Risque de destruction et principe du contradictoire

Selon l’article 493 du code de procédure civile, l’ordonnance sur requête est une décision provisoire rendue non contradictoirement dans les cas où le requérant est fondé à ne pas appeler de partie adverse. En application des dispositions combinées des articles 145 et 493, les circonstances propres au cas d’espèce justifiant une dérogation au principe de la contradiction doivent être caractérisées et le juge saisi d’une demande de rétractation doit vérifier, au besoin d’office, si cette exigence est satisfaite.

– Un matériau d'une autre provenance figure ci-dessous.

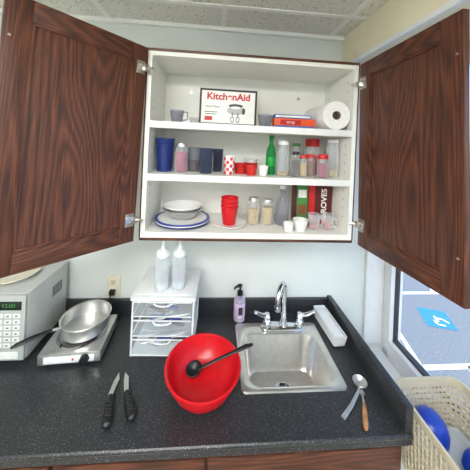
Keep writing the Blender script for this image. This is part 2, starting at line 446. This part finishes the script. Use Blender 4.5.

Les mesures sollicitées peuvent être ordonnées afin de garantir la préservation des éléments de preuves recherchés, dès lors que ces éléments ont pour objet de conserver les preuves des agissements fautifs. Toutefois, la seule invocation d’un risque de destruction de documents et fichiers sur supports informatiques relève de l’affirmation de principe et constitue un motif de portée générale susceptible d’être appliqué en toutes circonstances. La dérogation au principe de la contradiction ne se justifie pas sur le principe dès lors que des actes de concurrence déloyale sont dénoncés et que l’effet de surprise doit être préservé. En d’autres termes, le risque de dépérissement et de destruction des preuves doit être caractérisé.

Appréciation du motif légitime

Il résulte de l’article 145 du Code de procédure civile que le demandeur à une mesure d’instruction n’a pas à démontrer l’existence des faits qu’il invoque puisque cette mesure in futurum est destinée à les établir, mais qu’il doit justifier d’éléments rendant crédibles ses suppositions.